To be done: Print the listing below in its entirety, character for character.

Data segment:
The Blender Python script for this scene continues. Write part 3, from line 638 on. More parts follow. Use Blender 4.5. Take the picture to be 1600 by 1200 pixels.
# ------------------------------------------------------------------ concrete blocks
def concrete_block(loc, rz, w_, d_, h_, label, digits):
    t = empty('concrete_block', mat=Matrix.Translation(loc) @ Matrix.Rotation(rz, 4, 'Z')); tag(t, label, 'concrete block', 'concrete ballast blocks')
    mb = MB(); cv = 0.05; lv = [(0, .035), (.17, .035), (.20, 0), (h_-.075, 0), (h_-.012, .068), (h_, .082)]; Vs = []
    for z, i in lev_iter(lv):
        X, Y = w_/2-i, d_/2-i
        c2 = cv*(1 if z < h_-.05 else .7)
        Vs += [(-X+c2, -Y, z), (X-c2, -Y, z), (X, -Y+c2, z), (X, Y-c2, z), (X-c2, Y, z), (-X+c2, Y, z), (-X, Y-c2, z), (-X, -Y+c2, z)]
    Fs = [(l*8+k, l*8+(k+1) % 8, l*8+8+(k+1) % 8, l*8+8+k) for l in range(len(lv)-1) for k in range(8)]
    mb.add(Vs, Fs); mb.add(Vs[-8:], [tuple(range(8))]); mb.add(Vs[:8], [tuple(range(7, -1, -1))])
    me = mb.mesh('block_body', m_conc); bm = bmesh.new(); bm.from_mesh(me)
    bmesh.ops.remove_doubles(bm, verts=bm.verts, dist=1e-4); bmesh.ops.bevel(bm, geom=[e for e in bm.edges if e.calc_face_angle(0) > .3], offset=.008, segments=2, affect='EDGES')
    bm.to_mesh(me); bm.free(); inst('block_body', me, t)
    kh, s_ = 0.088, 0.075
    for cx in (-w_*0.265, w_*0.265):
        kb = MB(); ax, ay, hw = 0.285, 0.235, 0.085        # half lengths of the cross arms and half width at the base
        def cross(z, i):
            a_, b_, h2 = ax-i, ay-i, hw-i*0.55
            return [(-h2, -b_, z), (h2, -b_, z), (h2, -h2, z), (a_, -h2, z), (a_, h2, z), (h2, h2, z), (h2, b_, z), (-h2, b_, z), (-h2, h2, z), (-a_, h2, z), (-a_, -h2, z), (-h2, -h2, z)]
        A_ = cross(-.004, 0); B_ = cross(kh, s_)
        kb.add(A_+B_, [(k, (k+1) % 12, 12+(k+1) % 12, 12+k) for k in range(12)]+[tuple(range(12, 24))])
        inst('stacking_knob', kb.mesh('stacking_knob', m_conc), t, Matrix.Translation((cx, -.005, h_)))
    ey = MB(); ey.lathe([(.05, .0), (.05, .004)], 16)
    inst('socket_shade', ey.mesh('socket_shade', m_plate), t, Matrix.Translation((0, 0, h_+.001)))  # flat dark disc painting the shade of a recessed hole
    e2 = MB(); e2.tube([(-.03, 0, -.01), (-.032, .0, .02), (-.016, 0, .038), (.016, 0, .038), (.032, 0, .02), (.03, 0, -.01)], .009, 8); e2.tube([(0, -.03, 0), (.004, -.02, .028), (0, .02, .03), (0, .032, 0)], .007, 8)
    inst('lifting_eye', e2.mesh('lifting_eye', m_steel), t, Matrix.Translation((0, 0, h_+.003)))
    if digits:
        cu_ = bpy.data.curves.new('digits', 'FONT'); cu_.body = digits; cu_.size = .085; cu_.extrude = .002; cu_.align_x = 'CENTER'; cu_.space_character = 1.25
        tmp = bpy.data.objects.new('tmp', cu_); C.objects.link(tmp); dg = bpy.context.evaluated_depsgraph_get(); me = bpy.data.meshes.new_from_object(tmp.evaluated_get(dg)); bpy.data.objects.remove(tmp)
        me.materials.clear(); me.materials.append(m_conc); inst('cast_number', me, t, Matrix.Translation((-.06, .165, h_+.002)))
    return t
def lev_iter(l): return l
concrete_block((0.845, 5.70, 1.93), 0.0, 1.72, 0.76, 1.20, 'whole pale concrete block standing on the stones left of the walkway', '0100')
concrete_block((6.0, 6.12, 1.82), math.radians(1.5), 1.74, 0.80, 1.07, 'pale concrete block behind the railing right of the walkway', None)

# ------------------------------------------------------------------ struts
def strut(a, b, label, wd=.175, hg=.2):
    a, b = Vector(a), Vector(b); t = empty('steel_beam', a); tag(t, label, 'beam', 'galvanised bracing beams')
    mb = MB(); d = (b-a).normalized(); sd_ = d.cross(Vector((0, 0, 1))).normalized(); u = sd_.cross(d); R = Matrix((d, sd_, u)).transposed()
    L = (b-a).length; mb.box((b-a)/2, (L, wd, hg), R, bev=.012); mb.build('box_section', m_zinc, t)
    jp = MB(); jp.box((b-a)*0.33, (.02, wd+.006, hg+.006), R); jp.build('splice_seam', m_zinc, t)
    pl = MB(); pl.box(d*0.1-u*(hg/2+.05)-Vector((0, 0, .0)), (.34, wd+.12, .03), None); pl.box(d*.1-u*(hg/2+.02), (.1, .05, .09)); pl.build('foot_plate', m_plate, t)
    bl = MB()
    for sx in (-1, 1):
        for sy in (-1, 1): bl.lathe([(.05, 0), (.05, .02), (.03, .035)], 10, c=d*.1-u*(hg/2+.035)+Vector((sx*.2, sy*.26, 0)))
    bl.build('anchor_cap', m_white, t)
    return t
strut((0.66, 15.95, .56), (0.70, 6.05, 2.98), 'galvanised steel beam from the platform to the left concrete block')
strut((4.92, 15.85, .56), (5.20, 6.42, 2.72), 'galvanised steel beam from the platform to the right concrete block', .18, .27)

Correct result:
The Blender Python script for this scene continues. Write part 3, from line 638 on. More parts follow. Use Blender 4.5. Take the picture to be 1600 by 1200 pixels.
# ------------------------------------------------------------------ concrete blocks
def concrete_block(loc, rz, w_, d_, h_, label, digits):
    t = empty('concrete_block', mat=Matrix.Translation(loc) @ Matrix.Rotation(rz, 4, 'Z')); tag(t, label, 'concrete block', 'concrete ballast blocks')
    mb = MB(); cv = 0.05; lv = [(0, .035), (.17, .035), (.20, 0), (h_-.075, 0), (h_-.012, .068), (h_, .082)]; Vs = []
    for z, i in lev_iter(lv):
        X, Y = w_/2-i, d_/2-i
        c2 = cv*(1 if z < h_-.05 else .7)
        Vs += [(-X+c2, -Y, z), (X-c2, -Y, z), (X, -Y+c2, z), (X, Y-c2, z), (X-c2, Y, z), (-X+c2, Y, z), (-X, Y-c2, z), (-X, -Y+c2, z)]
    Fs = [(l*8+k, l*8+(k+1) % 8, l*8+8+(k+1) % 8, l*8+8+k) for l in range(len(lv)-1) for k in range(8)]
    mb.add(Vs, Fs); mb.add(Vs[-8:], [tuple(range(8))]); mb.add(Vs[:8], [tuple(range(7, -1, -1))])
    me = mb.mesh('block_body', m_conc); bm = bmesh.new(); bm.from_mesh(me)
    bmesh.ops.remove_doubles(bm, verts=bm.verts, dist=1e-4); bmesh.ops.bevel(bm, geom=[e for e in bm.edges if e.calc_face_angle(0) > .3], offset=.008, segments=2, affect='EDGES')
    bm.to_mesh(me); bm.free(); inst('block_body', me, t)
    kh, s_ = 0.088, 0.075
    for cx in (-w_*0.265, w_*0.265):
        kb = MB(); ax, ay, hw = 0.285, 0.235, 0.085        # half lengths of the cross arms and half width at the base
        def cross(z, i):
            a_, b_, h2 = ax-i, ay-i, hw-i*0.55
            return [(-h2, -b_, z), (h2, -b_, z), (h2, -h2, z), (a_, -h2, z), (a_, h2, z), (h2, h2, z), (h2, b_, z), (-h2, b_, z), (-h2, h2, z), (-a_, h2, z), (-a_, -h2, z), (-h2, -h2, z)]
        A_ = cross(-.004, 0); B_ = cross(kh, s_)
        kb.add(A_+B_, [(k, (k+1) % 12, 12+(k+1) % 12, 12+k) for k in range(12)]+[tuple(range(12, 24))])
        inst('stacking_knob', kb.mesh('stacking_knob', m_conc), t, Matrix.Translation((cx, -.005, h_)))
    ey = MB(); ey.lathe([(.05, .0), (.05, .004)], 16)
    inst('socket_shade', ey.mesh('socket_shade', m_plate), t, Matrix.Translation((0, 0, h_+.001)))  # flat dark disc painting the shade of a recessed hole
    e2 = MB(); e2.tube([(-.03, 0, -.01), (-.032, .0, .02), (-.016, 0, .038), (.016, 0, .038), (.032, 0, .02), (.03, 0, -.01)], .009, 8); e2.tube([(0, -.03, 0), (.004, -.02, .028), (0, .02, .03), (0, .032, 0)], .007, 8)
    inst('lifting_eye', e2.mesh('lifting_eye', m_steel), t, Matrix.Translation((0, 0, h_+.003)))
    if digits:
        cu_ = bpy.data.curves.new('digits', 'FONT'); cu_.body = digits; cu_.size = .085; cu_.extrude = .002; cu_.align_x = 'CENTER'; cu_.space_character = 1.25
        tmp = bpy.data.objects.new('tmp', cu_); C.objects.link(tmp); dg = bpy.context.evaluated_depsgraph_get(); me = bpy.data.meshes.new_from_object(tmp.evaluated_get(dg)); bpy.data.objects.remove(tmp)
        me.materials.clear(); me.materials.append(m_conc); inst('cast_number', me, t, Matrix.Translation((-.06, .165, h_+.002)))
    return t
def lev_iter(l): return l
concrete_block((0.845, 5.70, 1.93), 0.0, 1.72, 0.76, 1.20, 'whole pale concrete block standing on the stones left of the walkway', '0100')
concrete_block((6.0, 6.12, 1.82), math.radians(1.5), 1.74, 0.80, 1.07, 'pale concrete block behind the railing right of the walkway', None)

# ------------------------------------------------------------------ struts
def strut(a, b, label, wd=.175, hg=.2):
    a, b = Vector(a), Vector(b); t = empty('steel_beam', a); tag(t, label, 'beam', 'galvanised bracing beams')
    mb = MB(); d = (b-a).normalized(); sd_ = d.cross(Vector((0, 0, 1))).normalized(); u = sd_.cross(d); R = Matrix((d, sd_, u)).transposed()
    L = (b-a).length; mb.box((b-a)/2, (L, wd, hg), R, bev=.012); mb.build('box_section', m_zinc, t)
    jp = MB(); jp.box((b-a)*0.33, (.02, wd+.006, hg+.006), R); jp.build('splice_seam', m_zinc, t)
    pl = MB(); pl.box(d*0.1-u*(hg/2+.05)-Vector((0, 0, .0)), (.34, wd+.12, .03), None); pl.box(d*.1-u*(hg/2+.02), (.1, .05, .09)); pl.build('foot_plate', m_plate, t)
    bl = MB()
    for sx in (-1, 1):
        for sy in (-1, 1): bl.lathe([(.05, 0), (.05, .02), (.03, .035)], 10, c=d*.1-u*(hg/2+.035)+Vector((sx*.2, sy*.26, 0)))
    bl.build('anchor_cap', m_white, t)
    return t
strut((0.66, 15.95, .56), (0.70, 6.05, 2.98), 'galvanised steel beam from the platform to the left concrete block')
strut((4.92, 15.85, .56), (5.20, 6.42, 2.72), 'galvanised steel beam from the platform to the right concrete block', .18, .27)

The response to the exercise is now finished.